Peretti fired back a cheeky retort: “My order was canceled but my personal ID does not violate the criteria outlined in your message. The personal ID on my custom Zoom XC USA running shoes was the word ‘sweatshop.’ ”

Nike replied: “Your Nike ID order was canceled because the ID you have chosen contains, as stated in the previous e-mail correspondence, ‘inappropriate slang.’ ”

Peretti remained undaunted: “After consulting Webster’s Dictionary, I discovered that ‘sweatshop’ is in fact part of standard English, and not slang.... Your Web site advertises the Nike ID program is about ‘freedom to choose and to express who you are.’ I share Nike’s love of freedom and personal expression.... I was thrilled to be able to build my own shoes, and my personal ID was offered as a small token of appreciation to sweatshop workers poised to help me realize my vision.”

Unamused, Nike wrote back: “While we honor personal IDs we cannot honor every one. Some ... may contain material we consider inappropriate or simply do not want on our products.”

Peretti got the final word when he made one last request: “Please send me a color snapshot of the 10-year-old Vietnamese girl who makes my shoes.”

Peretti, who doesn’t actually own any Nike products, says that he never expected the company to fulfill his request. And while he’s never been especially active in the anti-sweatshop crusade, Peretti describes his request as “politically motivated” and says, “I wanted to challenge and poke fun at Nike. I was trying to engage [Nike officials] in a discussion about their labor practices, but they wouldn’t address the issue.”
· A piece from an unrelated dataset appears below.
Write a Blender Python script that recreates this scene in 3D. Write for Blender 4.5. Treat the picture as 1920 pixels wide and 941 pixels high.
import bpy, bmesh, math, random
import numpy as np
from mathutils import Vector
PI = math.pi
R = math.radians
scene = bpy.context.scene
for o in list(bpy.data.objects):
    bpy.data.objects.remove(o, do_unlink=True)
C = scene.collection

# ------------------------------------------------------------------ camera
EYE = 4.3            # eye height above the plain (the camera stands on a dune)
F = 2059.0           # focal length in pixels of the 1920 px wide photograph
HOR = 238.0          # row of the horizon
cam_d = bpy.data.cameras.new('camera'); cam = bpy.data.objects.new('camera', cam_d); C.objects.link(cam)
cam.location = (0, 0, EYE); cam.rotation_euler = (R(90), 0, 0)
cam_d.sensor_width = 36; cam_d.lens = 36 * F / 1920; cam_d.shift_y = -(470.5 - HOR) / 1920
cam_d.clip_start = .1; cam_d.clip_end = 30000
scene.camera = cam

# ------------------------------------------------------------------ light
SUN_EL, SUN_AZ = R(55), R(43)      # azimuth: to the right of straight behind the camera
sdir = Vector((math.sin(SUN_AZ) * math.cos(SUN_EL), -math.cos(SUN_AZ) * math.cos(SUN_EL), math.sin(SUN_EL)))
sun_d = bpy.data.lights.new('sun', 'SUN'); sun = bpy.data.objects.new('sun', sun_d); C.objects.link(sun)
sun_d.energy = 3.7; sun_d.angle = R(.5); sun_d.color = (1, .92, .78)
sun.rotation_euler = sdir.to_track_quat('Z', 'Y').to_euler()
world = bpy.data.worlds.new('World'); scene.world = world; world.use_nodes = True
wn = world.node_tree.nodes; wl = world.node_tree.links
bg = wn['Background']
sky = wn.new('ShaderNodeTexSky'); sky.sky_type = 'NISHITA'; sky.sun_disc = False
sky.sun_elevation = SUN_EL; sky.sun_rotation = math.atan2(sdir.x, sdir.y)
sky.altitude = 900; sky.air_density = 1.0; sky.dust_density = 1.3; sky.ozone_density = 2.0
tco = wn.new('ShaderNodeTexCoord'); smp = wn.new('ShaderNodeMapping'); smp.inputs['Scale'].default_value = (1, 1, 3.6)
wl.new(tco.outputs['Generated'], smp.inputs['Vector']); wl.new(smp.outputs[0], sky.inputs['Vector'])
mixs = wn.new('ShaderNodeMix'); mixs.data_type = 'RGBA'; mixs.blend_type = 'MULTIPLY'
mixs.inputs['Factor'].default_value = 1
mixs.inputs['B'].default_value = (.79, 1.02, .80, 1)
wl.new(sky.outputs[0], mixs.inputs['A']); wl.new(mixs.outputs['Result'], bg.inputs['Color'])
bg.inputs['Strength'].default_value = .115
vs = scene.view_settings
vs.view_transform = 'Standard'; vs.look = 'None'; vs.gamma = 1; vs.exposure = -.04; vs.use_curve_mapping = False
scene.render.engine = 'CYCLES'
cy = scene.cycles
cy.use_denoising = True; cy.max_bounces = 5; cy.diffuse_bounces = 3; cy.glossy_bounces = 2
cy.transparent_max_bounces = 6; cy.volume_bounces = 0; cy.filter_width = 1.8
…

In an ironic twist, Nike was forced to talk about that very topic after the watchdog group Global Alliance released a report — commissioned by Nike — on abuses in nine of its shoe factories last week. Factories in Indonesia have become the scene of verbal and physical mistreatment of workers, with many female workers reporting incidents of sexual harassment and abuse. (The study’s full text can be seen at www.theglobalalliance.com/content/indonesia.cfm.)

Of course, Peretti’s sudden fame has enabled him to heighten awareness around Nike’s ugly use of sweatshop labor — and he’s happy to take Nike’s advice and “just do it.”

“If my e-mail makes people think,” Peretti adds, “great.”